**Data section:**
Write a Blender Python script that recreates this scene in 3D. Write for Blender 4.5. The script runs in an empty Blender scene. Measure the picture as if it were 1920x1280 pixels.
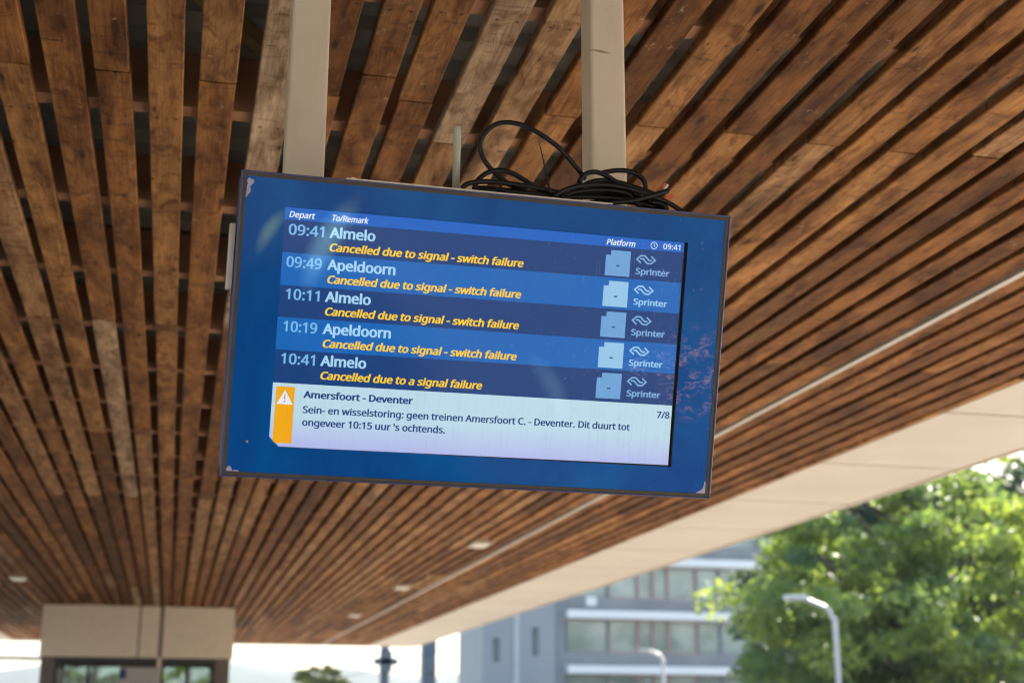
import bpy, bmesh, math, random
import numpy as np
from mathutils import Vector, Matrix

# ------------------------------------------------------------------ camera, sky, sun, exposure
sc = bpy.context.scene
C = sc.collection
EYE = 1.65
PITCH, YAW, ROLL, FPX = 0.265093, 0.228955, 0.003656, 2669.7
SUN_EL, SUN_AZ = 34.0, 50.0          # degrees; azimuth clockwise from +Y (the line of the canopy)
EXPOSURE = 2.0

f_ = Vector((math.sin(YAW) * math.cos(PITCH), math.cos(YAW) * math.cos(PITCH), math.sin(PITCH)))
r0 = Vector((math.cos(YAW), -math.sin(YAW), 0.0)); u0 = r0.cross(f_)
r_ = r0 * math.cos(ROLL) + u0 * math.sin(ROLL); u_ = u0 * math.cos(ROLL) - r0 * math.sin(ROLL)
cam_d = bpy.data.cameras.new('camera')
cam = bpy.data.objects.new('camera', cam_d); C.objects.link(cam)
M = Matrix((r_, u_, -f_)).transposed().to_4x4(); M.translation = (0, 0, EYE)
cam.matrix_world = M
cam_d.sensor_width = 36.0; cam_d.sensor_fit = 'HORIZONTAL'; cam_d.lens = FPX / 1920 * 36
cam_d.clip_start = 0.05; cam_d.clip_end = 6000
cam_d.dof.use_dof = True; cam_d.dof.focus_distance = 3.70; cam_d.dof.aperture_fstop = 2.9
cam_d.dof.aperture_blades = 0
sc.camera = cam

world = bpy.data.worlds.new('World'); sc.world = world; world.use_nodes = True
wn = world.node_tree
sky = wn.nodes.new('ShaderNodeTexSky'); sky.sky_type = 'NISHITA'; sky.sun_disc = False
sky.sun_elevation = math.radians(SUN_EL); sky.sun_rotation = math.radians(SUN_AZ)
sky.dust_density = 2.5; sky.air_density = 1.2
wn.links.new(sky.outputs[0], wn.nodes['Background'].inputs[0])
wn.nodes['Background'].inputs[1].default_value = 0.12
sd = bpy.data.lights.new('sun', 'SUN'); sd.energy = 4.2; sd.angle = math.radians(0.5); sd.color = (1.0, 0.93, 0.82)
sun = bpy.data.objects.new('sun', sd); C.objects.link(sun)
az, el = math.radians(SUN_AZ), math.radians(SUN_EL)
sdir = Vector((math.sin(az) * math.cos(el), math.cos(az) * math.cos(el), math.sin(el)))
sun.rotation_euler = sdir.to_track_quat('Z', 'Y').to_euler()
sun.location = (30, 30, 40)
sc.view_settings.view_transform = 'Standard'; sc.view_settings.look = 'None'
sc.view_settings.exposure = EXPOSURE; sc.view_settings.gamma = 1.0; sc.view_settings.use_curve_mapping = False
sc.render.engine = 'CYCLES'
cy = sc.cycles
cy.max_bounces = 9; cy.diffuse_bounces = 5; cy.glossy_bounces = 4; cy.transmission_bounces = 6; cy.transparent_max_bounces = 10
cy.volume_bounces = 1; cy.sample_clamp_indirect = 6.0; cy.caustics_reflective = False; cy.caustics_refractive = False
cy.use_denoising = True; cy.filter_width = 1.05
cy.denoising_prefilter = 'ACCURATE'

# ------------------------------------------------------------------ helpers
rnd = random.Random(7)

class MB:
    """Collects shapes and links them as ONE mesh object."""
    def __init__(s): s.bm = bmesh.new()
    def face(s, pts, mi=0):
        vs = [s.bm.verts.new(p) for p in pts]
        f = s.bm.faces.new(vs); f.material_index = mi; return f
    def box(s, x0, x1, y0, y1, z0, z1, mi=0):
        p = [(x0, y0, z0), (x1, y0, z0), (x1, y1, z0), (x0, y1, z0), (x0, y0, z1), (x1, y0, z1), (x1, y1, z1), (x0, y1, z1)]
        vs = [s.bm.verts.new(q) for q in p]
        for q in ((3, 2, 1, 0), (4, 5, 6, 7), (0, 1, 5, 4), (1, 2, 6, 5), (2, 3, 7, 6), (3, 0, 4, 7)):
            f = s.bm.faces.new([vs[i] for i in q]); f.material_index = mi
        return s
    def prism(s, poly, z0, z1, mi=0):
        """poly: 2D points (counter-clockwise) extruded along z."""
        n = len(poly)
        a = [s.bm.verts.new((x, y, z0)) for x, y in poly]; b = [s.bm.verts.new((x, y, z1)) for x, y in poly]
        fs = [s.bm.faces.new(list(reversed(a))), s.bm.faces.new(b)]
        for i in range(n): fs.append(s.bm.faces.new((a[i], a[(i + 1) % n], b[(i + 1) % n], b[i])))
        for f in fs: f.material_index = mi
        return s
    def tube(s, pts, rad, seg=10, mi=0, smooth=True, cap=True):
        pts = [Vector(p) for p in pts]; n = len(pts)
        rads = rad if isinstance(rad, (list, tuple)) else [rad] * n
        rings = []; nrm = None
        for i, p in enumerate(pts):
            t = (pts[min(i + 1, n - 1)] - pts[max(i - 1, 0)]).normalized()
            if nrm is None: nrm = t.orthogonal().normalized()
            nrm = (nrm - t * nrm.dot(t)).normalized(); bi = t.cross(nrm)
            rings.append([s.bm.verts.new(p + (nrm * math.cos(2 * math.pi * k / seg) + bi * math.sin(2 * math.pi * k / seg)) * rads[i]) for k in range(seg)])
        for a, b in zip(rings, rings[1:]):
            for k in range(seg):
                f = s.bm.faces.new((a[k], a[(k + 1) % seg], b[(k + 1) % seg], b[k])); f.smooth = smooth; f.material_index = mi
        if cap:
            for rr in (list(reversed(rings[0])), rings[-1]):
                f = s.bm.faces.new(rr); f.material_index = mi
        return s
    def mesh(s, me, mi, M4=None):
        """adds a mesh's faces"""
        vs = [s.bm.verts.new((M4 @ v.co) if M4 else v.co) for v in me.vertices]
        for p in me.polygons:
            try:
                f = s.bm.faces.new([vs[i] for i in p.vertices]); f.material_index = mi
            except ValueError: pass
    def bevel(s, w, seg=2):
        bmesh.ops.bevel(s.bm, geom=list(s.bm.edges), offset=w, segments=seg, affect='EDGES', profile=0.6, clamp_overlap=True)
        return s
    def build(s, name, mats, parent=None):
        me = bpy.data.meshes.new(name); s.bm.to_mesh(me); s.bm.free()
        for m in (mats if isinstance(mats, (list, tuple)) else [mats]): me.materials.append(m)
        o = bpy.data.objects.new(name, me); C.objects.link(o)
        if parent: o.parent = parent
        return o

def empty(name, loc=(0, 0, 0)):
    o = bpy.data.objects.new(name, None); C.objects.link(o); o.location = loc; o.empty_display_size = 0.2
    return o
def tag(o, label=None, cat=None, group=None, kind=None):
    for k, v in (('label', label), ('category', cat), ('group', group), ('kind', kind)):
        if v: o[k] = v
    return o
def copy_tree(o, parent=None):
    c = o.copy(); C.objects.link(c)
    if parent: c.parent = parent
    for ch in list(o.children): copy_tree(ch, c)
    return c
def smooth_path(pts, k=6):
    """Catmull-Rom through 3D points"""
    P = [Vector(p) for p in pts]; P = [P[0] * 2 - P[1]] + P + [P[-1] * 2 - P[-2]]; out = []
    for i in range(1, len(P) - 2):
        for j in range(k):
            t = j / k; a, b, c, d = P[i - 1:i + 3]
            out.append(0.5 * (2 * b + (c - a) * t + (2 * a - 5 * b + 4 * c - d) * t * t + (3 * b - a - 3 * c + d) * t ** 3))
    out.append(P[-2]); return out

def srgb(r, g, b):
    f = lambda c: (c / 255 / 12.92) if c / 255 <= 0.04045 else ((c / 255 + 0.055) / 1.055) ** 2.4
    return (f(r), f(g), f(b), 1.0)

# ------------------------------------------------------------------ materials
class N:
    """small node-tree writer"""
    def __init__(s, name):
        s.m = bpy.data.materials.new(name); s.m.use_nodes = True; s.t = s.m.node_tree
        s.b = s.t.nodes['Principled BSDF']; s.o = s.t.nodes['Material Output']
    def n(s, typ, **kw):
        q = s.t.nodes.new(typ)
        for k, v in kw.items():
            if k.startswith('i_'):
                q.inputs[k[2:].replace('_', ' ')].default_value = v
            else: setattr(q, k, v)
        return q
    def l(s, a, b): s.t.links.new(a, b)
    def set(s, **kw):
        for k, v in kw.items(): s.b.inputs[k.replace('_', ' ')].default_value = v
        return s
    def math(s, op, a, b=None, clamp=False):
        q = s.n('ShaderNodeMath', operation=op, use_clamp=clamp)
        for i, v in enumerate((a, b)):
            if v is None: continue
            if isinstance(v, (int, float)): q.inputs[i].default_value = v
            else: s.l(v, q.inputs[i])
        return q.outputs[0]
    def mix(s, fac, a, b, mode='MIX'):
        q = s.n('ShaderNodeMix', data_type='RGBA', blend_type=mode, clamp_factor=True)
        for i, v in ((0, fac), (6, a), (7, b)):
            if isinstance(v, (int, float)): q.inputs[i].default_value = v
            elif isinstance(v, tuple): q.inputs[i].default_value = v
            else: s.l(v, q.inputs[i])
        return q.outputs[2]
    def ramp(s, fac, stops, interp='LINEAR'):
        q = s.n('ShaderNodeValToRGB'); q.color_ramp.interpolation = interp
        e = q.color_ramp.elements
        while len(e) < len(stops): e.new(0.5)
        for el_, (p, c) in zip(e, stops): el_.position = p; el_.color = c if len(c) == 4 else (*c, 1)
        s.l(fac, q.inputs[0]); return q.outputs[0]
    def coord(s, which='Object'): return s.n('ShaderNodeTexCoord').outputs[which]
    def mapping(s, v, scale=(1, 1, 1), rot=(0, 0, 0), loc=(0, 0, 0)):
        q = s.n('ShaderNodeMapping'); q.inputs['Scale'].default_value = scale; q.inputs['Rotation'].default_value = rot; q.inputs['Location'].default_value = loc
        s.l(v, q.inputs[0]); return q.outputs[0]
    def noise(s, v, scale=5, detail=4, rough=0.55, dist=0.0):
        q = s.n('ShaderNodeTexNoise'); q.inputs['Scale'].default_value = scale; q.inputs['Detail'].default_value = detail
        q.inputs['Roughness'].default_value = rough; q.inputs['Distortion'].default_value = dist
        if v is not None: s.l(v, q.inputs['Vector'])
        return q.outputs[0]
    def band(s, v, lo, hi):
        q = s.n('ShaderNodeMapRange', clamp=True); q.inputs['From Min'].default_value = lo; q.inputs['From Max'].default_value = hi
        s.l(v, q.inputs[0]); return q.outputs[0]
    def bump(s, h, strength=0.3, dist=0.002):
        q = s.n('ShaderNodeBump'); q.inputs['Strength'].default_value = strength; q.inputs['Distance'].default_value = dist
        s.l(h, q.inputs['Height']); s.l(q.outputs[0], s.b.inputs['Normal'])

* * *

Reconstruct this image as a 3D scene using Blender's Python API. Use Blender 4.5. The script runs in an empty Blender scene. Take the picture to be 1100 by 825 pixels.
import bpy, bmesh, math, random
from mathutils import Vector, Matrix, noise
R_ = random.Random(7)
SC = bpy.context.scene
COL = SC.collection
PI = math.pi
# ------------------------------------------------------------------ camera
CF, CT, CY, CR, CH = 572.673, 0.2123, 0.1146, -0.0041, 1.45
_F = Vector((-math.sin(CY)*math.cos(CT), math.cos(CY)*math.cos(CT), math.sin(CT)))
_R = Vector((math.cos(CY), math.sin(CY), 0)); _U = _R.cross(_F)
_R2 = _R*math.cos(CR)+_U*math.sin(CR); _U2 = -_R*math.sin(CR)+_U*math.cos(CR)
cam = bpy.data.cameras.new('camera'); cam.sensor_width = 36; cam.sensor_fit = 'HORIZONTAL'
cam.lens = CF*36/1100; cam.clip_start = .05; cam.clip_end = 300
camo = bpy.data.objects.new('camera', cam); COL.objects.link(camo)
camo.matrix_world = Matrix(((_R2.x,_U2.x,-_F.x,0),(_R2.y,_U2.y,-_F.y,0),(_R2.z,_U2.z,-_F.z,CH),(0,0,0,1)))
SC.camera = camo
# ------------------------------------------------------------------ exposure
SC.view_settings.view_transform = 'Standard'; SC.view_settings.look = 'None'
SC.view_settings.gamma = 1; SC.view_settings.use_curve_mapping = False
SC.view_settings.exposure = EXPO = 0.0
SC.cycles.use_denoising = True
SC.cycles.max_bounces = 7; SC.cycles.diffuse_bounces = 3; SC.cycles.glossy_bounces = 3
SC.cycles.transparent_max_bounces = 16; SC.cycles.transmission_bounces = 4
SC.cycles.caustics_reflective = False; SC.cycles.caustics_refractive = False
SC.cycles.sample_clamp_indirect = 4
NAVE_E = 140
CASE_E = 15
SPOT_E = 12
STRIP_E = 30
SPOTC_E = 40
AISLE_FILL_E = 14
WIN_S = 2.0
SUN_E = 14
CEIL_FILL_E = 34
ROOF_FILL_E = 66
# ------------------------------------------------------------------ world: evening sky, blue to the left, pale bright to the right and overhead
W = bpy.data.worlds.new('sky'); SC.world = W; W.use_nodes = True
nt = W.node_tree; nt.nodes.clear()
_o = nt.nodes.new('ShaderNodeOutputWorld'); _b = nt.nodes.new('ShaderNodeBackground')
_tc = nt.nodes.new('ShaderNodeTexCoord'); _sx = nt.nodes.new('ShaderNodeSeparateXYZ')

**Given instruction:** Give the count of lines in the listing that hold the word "picture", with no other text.

**The response:** 2